Jacques Barthélémy : « Face à une récession, les entreprises peuvent utiliser trois stratégies »

Tribune. Comme vient de le révéler une étude de l’Observatoire français des conjonctures économiques (OFCE), les deux mois de confinement en France se sont traduits par une perte de cinq points de produit intérieur brut (PIB). Une récession majeure s’annonce. Quelle stratégie les entreprises devront-elles adopter pour y faire face ?
En temps de crise, le premier réflexe des dirigeants est de réduire les effectifs. Comme le suggère l’exemple du transport aérien après les attentats du 11 septembre 2001, cette démarche est souvent contre-productive. Les attentats ont eu un impact dévastateur sur les compagnies aériennes américaines.
Quatre ans après, seules deux d’entre elles étaient revenues à un niveau de capitalisation boursière équivalent à celui de septembre 2001 (Southwest et Alaska). Alors que la plupart de leurs concurrents avaient licencié près du quart de leurs effectifs, celles-là n’avaient pas licencié un seul employé. D’après Herb Kelleher, le fondateur de Southwest : « Il n’y a rien de pire que les licenciements pour détruire la culture d’une entreprise… »

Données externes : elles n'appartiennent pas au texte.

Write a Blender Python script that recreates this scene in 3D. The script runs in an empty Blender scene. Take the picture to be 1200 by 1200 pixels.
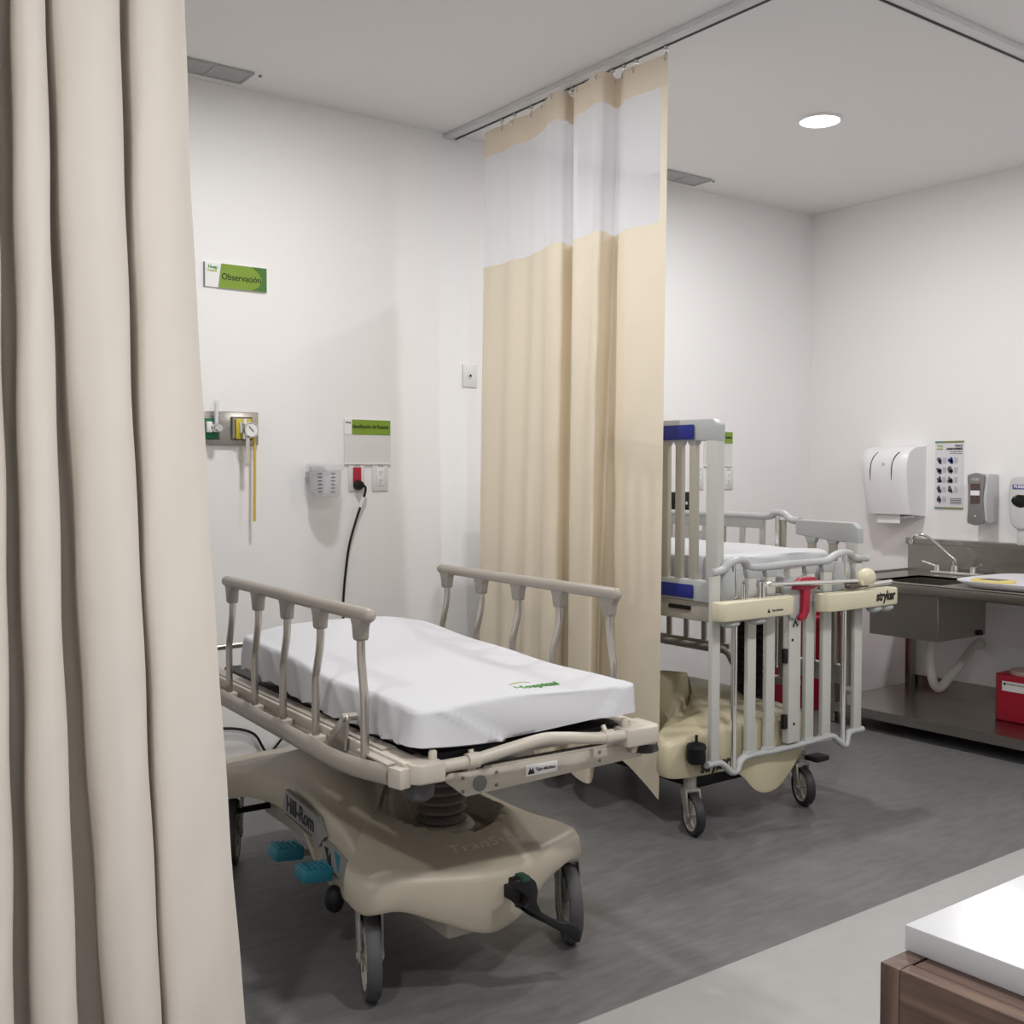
import bpy, bmesh, math, random
from mathutils import Matrix, Vector
random.seed(7)
SC = bpy.context.scene
COL = SC.collection
# ------------------------------------------------------------------ camera, world, lights, exposure
cam_d = bpy.data.cameras.new('camera'); cam = bpy.data.objects.new('camera', cam_d); COL.objects.link(cam)
YAW, PITCH, ROLL, FPX = 0.638389, -0.0359547, 0.0003943, 1271.89
fw = Vector((math.sin(YAW)*math.cos(PITCH), math.cos(YAW)*math.cos(PITCH), math.sin(PITCH)))
rt = Vector((math.cos(YAW), -math.sin(YAW), 0)); up = rt.cross(fw)
r2 = math.cos(ROLL)*rt + math.sin(ROLL)*up; u2 = -math.sin(ROLL)*rt + math.cos(ROLL)*up
cam.matrix_world = Matrix(((r2.x, u2.x, -fw.x, 0), (r2.y, u2.y, -fw.y, 0), (r2.z, u2.z, -fw.z, 1.2), (0, 0, 0, 1)))
cam_d.sensor_width = 36; cam_d.lens = FPX/1200*36; cam_d.clip_start = 0.02
SC.camera = cam
SC.view_settings.view_transform = 'Standard'; SC.view_settings.look = 'None'
SC.view_settings.gamma = 1; SC.view_settings.use_curve_mapping = False
SC.view_settings.exposure = -0.34
W = bpy.data.worlds.new('world'); SC.world = W; W.use_nodes = True
W.node_tree.nodes['Background'].inputs[0].default_value = (0.9, 0.95, 1, 1)
W.node_tree.nodes['Background'].inputs[1].default_value = 0.3
H = 2.65; YB = 3.948; XR = 5.036; XL = -1.6; YF = -1.6
LAMPS = [(1.57, 2.87, 22.5), (3.70, 2.867, 24), (1.5, 0.45, 36), (3.7, 0.6, 33), (-0.5, 0.6, 32)]
for lx, ly, pw in LAMPS:
    ld = bpy.data.lights.new('downlight_beam', 'AREA'); ld.shape = 'DISK'; ld.size = 0.15; ld.energy = pw
    ld.color = (1.0, 0.985, 0.975); ld.spread = math.radians(180)
    lo = bpy.data.objects.new('downlight_beam', ld); COL.objects.link(lo); lo.location = (lx, ly, H-0.022)

# ------------------------------------------------------------------ materials
def nd(nt, t, **kw):
    n = nt.nodes.new(t)
    for k, v in kw.items(): setattr(n, k, v)
    return n
def mat(name, col, rough=.5, metal=0., bump=0., bscale=40., var=0., vscale=8., emit=None, trans=0., spec=.5, stretch=None, alpha=1., coat=0., ior=None):
    m = bpy.data.materials.new(name); m.use_nodes = True; nt = m.node_tree; p = nt.nodes['Principled BSDF']
    p.inputs['Base Color'].default_value = (*col, 1); p.inputs['Roughness'].default_value = rough
    p.inputs['Metallic'].default_value = metal; p.inputs['Specular IOR Level'].default_value = spec
    if coat: p.inputs['Coat Weight'].default_value = coat
    if trans: p.inputs['Transmission Weight'].default_value = trans
    if ior: p.inputs['IOR'].default_value = ior
    if alpha < 1: p.inputs['Alpha'].default_value = alpha
    if emit:
        p.inputs['Emission Color'].default_value = (*emit[0], 1); p.inputs['Emission Strength'].default_value = emit[1]
    if bump or var:
        tc = nd(nt, 'ShaderNodeTexCoord'); mp = nd(nt, 'ShaderNodeMapping'); nt.links.new(tc.outputs['Object'], mp.inputs[0])
        if stretch: mp.inputs['Scale'].default_value = stretch
    if var:
        n = nd(nt, 'ShaderNodeTexNoise'); n.inputs['Scale'].default_value = vscale; n.inputs['Detail'].default_value = 5
        nt.links.new(mp.outputs[0], n.inputs['Vector'])
        cr = nd(nt, 'ShaderNodeMapRange'); cr.inputs[1].default_value = .3; cr.inputs[2].default_value = .7
        cr.inputs[3].default_value = 1-var; cr.inputs[4].default_value = 1+var
        nt.links.new(n.outputs[0], cr.inputs[0])
        mx = nd(nt, 'ShaderNodeVectorMath', operation='SCALE'); mx.inputs[0].default_value = col
        nt.links.new(cr.outputs[0], mx.inputs['Scale']); nt.links.new(mx.outputs[0], p.inputs['Base Color'])
    if bump:
        n = nd(nt, 'ShaderNodeTexNoise'); n.inputs['Scale'].default_value = bscale; n.inputs['Detail'].default_value = 4
        nt.links.new(mp.outputs[0], n.inputs['Vector'])
        b = nd(nt, 'ShaderNodeBump'); b.inputs['Strength'].default_value = bump; b.inputs['Distance'].default_value = .005
        nt.links.new(n.outputs[0], b.inputs['Height']); nt.links.new(b.outputs[0], p.inputs['Normal'])
    return m
def fabric(name, col, transl=.3, see=0., bump=.15):
    m = bpy.data.materials.new(name); m.use_nodes = True; nt = m.node_tree; nt.nodes.remove(nt.nodes['Principled BSDF'])
    out = nt.nodes['Material Output']
    d = nd(nt, 'ShaderNodeBsdfDiffuse'); t = nd(nt, 'ShaderNodeBsdfTranslucent'); mx = nd(nt, 'ShaderNodeMixShader')
    d.inputs[0].default_value = (*col, 1); t.inputs[0].default_value = (*col, 1); mx.inputs[0].default_value = transl
    tc = nd(nt, 'ShaderNodeTexCoord')
    n = nd(nt, 'ShaderNodeTexNoise'); n.inputs['Scale'].default_value = 9; n.inputs['Detail'].default_value = 3
    nt.links.new(tc.outputs['Object'], n.inputs['Vector'])
    b = nd(nt, 'ShaderNodeBump'); b.inputs['Strength'].default_value = bump; b.inputs['Distance'].default_value = .02
    nt.links.new(n.outputs[0], b.inputs['Height']); nt.links.new(b.outputs[0], d.inputs['Normal']); 
    nt.links.new(d.outputs[0], mx.inputs[1]); nt.links.new(t.outputs[0], mx.inputs[2])
    last = mx
    if see:
        tr = nd(nt, 'ShaderNodeBsdfTransparent'); m2 = nd(nt, 'ShaderNodeMixShader')
        m2.inputs[0].default_value = see
        nt.links.new(mx.outputs[0], m2.inputs[1]); nt.links.new(tr.outputs[0], m2.inputs[2]); last = m2
    nt.links.new(last.outputs[0], out.inputs[0])
    return m
M = {}
M['wall'] = mat('wall_paint', (.86, .85, .845), .62, bump=.05, bscale=180)
M['ceiling'] = mat('ceiling_paint', (.84, .83, .825), .8, bump=.04, bscale=150)
M['band'] = mat('light_vinyl', (.385, .38, .372), .42, bump=.03, bscale=60, var=.04, vscale=14)
M['steel'] = mat('brushed_steel', (.42, .40, .37), .27, 1., bump=.06, bscale=60, stretch=(1, .03, 1), var=.06, vscale=4)
M['steel_dark'] = mat('basin_steel', (.33, .31, .285), .34, 1., bump=.06, bscale=60, stretch=(1, 1, .05))
M['chrome'] = mat('chrome', (.78, .77, .75), .12, 1.)
M['alu'] = mat('track_white', (.70, .70, .70), .4, .0)
M['slot'] = mat('track_slot', (.012, .012, .014), .6)
M['beige'] = mat('beige_plastic', (.53, .485, .415), .38, bump=.03, bscale=200)
M['base'] = mat('base_shell_plastic', (.43, .385, .305), .42, bump=.04, bscale=160)
M['taupe'] = mat('taupe_rail_plastic', (.36, .325, .28), .42)
M['post'] = mat('satin_nickel_post', (.50, .465, .42), .3, .85)
M['socket'] = mat('rail_socket', (.30, .275, .24), .45)
M['black'] = mat('black_plastic', (.008, .008, .009), .5, spec=.3)
M['rubber'] = mat('grey_rubber', (.07, .07, .072), .6)
M['brub'] = mat('black_rubber', (.02, .02, .021), .55)
M['bellow'] = mat('brown_grey_bellows', (.14, .115, .10), .55)
M['hub'] = mat('wheel_hub', (.42, .40, .35), .45)
M['fork'] = mat('caster_fork', (.40, .38, .35), .4, .3)
M['teal'] = mat('teal_pedal', (.02, .20, .28), .45)
M['greypl'] = mat('label_grey', (.26, .26, .25), .5)
M['sheet'] = mat('white_sheet', (.60, .605, .63), .75, bump=.12, bscale=14)
M['cream'] = mat('cream_plastic', (.68, .63, .46), .35)
M['cribbase'] = mat('crib_base_shell', (.60, .54, .37), .33)
M['cribgrey'] = mat('crib_grey_plastic', (.45, .465, .465), .4)
M['cribpost'] = mat('crib_light_post', (.56, .56, .52), .4)
M['cribtan'] = mat('crib_tan_metal', (.42, .39, .33), .45)
M['blue'] = mat('blue_inset', (.01, .018, .20), .45)
M['red'] = mat('red_plastic', (.42, .012, .04), .4)
M['sharps'] = mat('sharps_red', (.40, .008, .03), .35)
M['pinklid'] = mat('translucent_lid', (.55, .38, .36), .4)
M['white'] = mat('white_plastic', (.80, .80, .81), .35)
M['whitep'] = mat('white_paper', (.82, .82, .82), .8)
M['outlet'] = mat('outlet_plate', (.72, .72, .71), .4)
M['signgreen'] = mat('sign_green', (.20, .32, .025), .4)
M['signdark'] = mat('sign_dark_green', (.06, .17, .025), .4)
M['ink'] = mat('black_ink', (.01, .012, .008), .6)
M['inkg'] = mat('green_ink', (.05, .25, .02), .6)
M['inkb'] = mat('teal_ink', (.03, .22, .20), .6)
M['inkl'] = mat('lime_ink', (.38, .50, .06), .6)
M['greengas'] = mat('green_outlet', (.0, .14, .06), .4)
M['yellow'] = mat('yellow_outlet', (.62, .50, .03), .4)
M['hose'] = mat('yellow_hose', (.68, .47, .07), .4)
M['clear'] = mat('clear_plastic', (.80, .81, .85), .12, alpha=.30)
M['greyd'] = mat('dispenser_grey', (.20, .20, .195), .35)
M['lgrey'] = mat('light_grey_plastic', (.55, .55, .555), .35)
M['window'] = mat('soap_window', (.09, .055, .05), .25)
M['pblue'] = mat('label_blue', (.03, .04, .28), .4)
M['scale'] = mat('scale_tray_white', (.82, .81, .86), .3)
M['yellowp'] = mat('yellow_panel', (.72, .60, .20), .45)
M['lcd'] = mat('lcd', (.16, .15, .13), .3)
M['quartz'] = mat('white_quartz', (.53, .535, .55), .22, bump=.01)
M['deepgreen'] = mat('dark_green_plastic', (.012, .05, .03), .5)
M['vent'] = mat('vent_grey', (.42, .43, .43), .6)
M['pipe'] = mat('white_pipe', (.62, .61, .58), .5)
M['lamp'] = mat('lamp_diffuser', (.9, .9, .9), .5, emit=((1, .985, .96), 14))
M['curtain'] = fabric('cream_curtain', (.84, .755, .61), .16)
M['curtain_l'] = fabric('ivory_curtain', (.79, .737, .672), .06)
M['hem'] = fabric('curtain_header', (.80, .70, .57), .25)
M['net'] = fabric('curtain_net', (.84, .85, .90), .4, see=.42, bump=.05)
M['posterp'] = mat('poster_print', (.70, .70, .73), .5)
M['pict'] = mat('pictogram_ink', (.09, .09, .12), .6)
M['pictg'] = mat('pictogram_grey', (.42, .42, .46), .6)
M['olive'] = mat('olive_bar', (.22, .25, .08), .5)
M['tealbar'] = mat('teal_bar', (.10, .25, .24), .5)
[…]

Les recherches sur les stratégies à adopter en temps de crise sont rares. L’une des plus intéressantes, quoique ancienne, porte sur près de 5 000 entreprises américaines du début des années 1980 au début des années 2000 (Ranjay Gulati, Nitin Nohria et Franz Wohlgezogen, « Roaring out of Recession », Harvard Business Review n° 88/3, 2010). Les résultats sont assez déprimants. Lors des différentes périodes de récession, 17 % des entreprises ont fait faillite. Parmi celles qui ont survécu, 80 % en sont sorties affaiblies, 11 % ont retrouvé leur niveau de performance pré-récession et 9 % en sont sorties plus fortes qu’avant.
Neuf combinaisons
Face à une récession, les entreprises peuvent utiliser trois stratégies. La stratégie défensive consiste à réduire les coûts et à geler les investissements. Comme on l’a vu avec l’exemple du transport aérien, elle est courante mais peu efficace. Les entreprises qui la mettent en œuvre ont seulement 21 % de chances, selon cette étude, de sortir d’une récession plus fortes qu’avant. L’explication : cette stratégie démobilise aussi le personnel qui a eu le privilège de ne pas être licencié. Elle détruit également une grande partie des ressources et compétences de l’entreprise. Lorsque la croissance est de retour, l’entreprise est affaiblie et ne parvient pas à « redémarrer ».